B de Bienveillant car le responsable a une vision positive de ses équipes, il bâtit un cadre qui permettra à ses collaborateurs de se tromper, d’essayer et de tester.
A d’Accompagnateur car il aide les autres à monter en compétences. Il prône et maîtrise la délégation dans le souci de développer les potentiels. C’est ce qu’on appelle le manager coach.
C comme Confiant dans la mesure où il a confiance en lui même ce qui ne le met jamais dans une position défensive. Il prend les responsabilités mais peut aussi facilement se remettre en question car il accepte d’être faillible. Il fait parfois des mea culpa ce qui facilite aussi le développement d’une culture de l’erreur. Bien sûr, il fait confiance aux autres et les met en avant sur les défis de l’organisation pour qu’ils se développent.
C encore comme Congruent dans la mesure où il est aligné avec ses valeurs, ses principes de vie. Il dit ce qu’il fait et fait ce qu’il dit. Il est éthique et équitable avec tous.

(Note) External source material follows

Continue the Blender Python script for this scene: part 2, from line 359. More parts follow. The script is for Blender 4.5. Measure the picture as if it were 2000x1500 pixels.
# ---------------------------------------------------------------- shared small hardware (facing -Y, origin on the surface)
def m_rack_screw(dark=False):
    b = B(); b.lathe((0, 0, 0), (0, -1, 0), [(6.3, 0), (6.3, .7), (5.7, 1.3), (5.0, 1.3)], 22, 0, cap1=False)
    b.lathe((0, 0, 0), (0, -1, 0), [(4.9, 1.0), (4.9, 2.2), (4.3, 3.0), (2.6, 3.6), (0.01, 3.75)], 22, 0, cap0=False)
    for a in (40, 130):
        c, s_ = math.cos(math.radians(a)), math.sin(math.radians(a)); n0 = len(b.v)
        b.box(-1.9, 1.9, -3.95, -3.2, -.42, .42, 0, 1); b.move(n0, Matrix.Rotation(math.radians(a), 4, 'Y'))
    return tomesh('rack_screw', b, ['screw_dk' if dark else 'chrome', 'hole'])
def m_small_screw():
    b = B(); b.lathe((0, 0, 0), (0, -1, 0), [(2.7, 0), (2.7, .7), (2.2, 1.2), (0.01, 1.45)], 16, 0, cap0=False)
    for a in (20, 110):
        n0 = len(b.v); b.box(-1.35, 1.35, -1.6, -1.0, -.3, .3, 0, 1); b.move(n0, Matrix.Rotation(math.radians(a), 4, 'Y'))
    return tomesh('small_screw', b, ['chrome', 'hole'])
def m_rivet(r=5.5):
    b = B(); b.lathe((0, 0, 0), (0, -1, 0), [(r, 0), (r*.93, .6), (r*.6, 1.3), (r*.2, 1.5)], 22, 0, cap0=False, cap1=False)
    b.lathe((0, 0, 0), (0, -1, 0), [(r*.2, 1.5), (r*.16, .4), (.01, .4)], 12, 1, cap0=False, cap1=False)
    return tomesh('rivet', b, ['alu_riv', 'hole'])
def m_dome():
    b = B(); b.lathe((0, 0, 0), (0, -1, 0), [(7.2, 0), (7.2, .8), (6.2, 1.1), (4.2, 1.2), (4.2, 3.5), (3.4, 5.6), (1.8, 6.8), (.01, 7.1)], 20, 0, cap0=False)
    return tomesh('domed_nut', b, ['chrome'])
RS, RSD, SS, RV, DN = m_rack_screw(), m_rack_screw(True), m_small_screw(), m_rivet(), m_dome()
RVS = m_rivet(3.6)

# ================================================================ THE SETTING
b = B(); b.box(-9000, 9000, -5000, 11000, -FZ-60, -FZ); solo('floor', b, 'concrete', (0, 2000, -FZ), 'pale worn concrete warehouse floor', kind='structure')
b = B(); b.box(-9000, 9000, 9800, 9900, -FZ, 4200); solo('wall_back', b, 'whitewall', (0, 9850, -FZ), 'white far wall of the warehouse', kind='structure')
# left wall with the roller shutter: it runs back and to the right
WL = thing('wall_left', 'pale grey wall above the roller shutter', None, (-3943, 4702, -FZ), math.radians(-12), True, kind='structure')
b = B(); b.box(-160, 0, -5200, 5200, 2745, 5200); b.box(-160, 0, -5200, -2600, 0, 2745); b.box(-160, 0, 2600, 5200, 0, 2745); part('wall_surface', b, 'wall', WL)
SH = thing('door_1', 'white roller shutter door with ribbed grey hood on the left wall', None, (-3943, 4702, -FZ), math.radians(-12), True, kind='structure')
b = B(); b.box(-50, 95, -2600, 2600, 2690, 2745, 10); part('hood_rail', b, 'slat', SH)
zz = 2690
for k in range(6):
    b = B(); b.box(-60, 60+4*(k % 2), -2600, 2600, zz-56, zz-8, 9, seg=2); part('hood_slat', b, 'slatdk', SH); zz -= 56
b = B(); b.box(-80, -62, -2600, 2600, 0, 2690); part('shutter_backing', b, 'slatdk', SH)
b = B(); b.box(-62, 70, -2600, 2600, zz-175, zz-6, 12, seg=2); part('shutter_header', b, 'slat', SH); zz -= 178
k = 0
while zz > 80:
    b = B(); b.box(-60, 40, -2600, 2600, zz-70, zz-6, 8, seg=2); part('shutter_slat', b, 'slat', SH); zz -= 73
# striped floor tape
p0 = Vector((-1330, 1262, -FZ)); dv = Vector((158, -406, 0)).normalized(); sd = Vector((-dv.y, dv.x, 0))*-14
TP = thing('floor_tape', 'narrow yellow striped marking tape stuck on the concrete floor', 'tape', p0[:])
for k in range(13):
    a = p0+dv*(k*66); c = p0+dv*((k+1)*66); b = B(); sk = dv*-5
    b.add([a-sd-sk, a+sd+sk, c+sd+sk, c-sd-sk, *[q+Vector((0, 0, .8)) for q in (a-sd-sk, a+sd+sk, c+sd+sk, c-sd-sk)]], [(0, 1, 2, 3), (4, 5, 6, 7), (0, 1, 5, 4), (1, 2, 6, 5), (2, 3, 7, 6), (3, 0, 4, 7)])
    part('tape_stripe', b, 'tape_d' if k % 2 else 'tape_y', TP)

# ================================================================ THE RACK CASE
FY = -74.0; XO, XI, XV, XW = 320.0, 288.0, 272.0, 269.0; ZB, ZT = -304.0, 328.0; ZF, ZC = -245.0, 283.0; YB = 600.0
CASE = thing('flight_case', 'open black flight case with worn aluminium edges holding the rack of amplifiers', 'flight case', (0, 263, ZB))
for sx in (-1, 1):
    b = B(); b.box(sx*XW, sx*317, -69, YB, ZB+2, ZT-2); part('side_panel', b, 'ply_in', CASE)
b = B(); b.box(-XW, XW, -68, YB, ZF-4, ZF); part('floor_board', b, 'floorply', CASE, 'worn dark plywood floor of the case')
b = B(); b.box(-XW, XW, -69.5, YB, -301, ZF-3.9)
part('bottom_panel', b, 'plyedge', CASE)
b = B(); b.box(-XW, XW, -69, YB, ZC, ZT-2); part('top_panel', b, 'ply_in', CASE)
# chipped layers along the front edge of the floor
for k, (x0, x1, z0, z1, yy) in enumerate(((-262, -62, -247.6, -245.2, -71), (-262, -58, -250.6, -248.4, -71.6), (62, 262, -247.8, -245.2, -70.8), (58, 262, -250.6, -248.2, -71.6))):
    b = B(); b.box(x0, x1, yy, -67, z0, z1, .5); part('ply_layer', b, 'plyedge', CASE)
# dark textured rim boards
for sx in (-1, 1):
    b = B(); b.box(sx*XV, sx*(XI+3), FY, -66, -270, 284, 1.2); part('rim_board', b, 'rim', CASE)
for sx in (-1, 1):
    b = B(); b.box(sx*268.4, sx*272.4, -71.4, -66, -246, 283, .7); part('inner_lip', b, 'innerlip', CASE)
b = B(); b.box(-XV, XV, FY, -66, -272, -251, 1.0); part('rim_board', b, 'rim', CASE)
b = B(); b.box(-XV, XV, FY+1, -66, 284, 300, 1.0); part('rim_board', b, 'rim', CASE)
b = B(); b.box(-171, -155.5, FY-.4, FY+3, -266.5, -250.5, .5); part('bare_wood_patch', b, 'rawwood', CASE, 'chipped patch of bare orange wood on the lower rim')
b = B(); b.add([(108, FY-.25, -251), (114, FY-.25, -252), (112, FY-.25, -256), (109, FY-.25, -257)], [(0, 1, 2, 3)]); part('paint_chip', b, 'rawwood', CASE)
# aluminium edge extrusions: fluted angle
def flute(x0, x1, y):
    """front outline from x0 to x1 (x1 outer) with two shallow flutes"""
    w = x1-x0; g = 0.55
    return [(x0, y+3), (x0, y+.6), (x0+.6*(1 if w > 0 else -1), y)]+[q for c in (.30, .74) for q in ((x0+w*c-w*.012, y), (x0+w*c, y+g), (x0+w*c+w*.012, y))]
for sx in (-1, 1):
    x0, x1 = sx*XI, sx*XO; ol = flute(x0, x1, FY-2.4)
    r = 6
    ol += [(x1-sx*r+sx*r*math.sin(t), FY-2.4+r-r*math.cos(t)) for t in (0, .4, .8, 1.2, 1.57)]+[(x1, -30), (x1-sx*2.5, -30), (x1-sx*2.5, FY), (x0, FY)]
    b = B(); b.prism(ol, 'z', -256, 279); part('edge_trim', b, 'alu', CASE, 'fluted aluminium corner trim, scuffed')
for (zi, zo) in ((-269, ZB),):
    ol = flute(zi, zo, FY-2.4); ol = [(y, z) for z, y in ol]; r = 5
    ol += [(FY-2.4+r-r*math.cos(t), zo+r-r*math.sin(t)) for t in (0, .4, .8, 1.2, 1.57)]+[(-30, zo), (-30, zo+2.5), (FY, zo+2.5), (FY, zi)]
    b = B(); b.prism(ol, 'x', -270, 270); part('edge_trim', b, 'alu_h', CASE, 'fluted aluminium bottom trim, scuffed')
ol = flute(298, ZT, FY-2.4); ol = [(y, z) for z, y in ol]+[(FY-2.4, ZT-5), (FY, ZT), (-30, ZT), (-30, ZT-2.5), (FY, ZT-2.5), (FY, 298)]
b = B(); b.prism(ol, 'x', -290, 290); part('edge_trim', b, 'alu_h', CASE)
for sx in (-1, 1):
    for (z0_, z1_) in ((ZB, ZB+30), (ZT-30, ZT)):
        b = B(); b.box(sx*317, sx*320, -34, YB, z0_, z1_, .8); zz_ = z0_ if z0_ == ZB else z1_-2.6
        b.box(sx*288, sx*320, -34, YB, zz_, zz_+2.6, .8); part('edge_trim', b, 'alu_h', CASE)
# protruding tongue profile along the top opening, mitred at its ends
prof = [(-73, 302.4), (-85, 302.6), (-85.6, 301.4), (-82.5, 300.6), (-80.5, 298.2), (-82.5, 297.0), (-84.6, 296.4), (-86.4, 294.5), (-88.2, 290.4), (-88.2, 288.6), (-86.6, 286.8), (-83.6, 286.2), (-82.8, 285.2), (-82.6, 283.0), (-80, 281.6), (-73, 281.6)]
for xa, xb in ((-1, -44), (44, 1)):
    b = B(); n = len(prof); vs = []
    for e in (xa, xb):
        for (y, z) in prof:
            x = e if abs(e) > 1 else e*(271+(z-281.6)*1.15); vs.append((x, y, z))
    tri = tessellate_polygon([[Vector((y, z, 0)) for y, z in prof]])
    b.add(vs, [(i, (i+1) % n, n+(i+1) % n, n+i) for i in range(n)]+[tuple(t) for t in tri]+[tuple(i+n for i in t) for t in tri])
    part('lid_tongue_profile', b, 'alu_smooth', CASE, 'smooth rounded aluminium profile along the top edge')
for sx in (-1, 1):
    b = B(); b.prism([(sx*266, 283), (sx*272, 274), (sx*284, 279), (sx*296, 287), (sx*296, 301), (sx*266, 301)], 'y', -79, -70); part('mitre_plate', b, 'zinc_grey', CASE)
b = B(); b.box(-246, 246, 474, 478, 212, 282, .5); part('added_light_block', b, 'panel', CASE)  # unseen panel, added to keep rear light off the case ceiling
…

Enfin E comme Empathique car il reste à l’écoute, il comprend mais ne s’apitoie pas. Il est tolérant et encourageant. Il est capable de prendre la température de l’ambiance et du bien-être dans son équipe. Il reste vigilant et donne régulièrement du feed back positif et authentique.
Bien évidemment, nous n’avons pas tous les mêmes capacités à développer cette posture. De même, on note aujourd’hui une grande multitude et disparité d’approches dans le monde organisationnel. Alors que certaines structures sont nées de cette culture apprenante comme beaucoup de startups, d’autres s’y sont mises plus tardivement et sont dans ce changement de paradigme voire d’ADN. Cela prend du temps. Dans ces dernières, les managers BACCE côtoient les managers plus traditionnels et cela génère parfois une culture à deux vitesses avec son lot d’incompréhensions. De même, certaines structures ont du mal à effectuer un vrai choix et continuent d’encourager les deux modes ce qui peut générer de l’incertitude et de l’anxiété chez les collaborateurs voire les managers. Enfin, certaines structures n’envisagent pas encore le grand saut et sont même méfiantes vis-à-vis de ces nouveaux schémas plus perçus comme des tendances à la mode que comme de nouveaux savoir-faire efficients.
Quoi qu’il en soit, il est important d’effectuer une analyse situationnelle et d’inclure tous les stades hiérarchiques dans ce changement pour prétendre réussir ce grand pas. De même, le management situationnel nous apprend que ce modèle n’est pas adéquat à toutes les situations. Il serait un leurre d’imaginer que cela convienne à toutes les structures, tous les contextes et tous les types de ressources humaines. En effet, les environnements à fort enjeux car des marchés à emporter ou à défendre, ou un contexte particulièrement hostile ou de crise nécessiteront un leadership plus classique. Une équipe peu mature, ayant une compétence encore limitée sur le terrain d’activité aura aussi besoin de plus de cadres au début. En quelques mots, ne faites pas du management BACCE sans vérifier que le contexte et l’équipe le permettent car sinon cela pourrait être vu comme du laisser-aller et surtout très anxiogène pour vos équipes.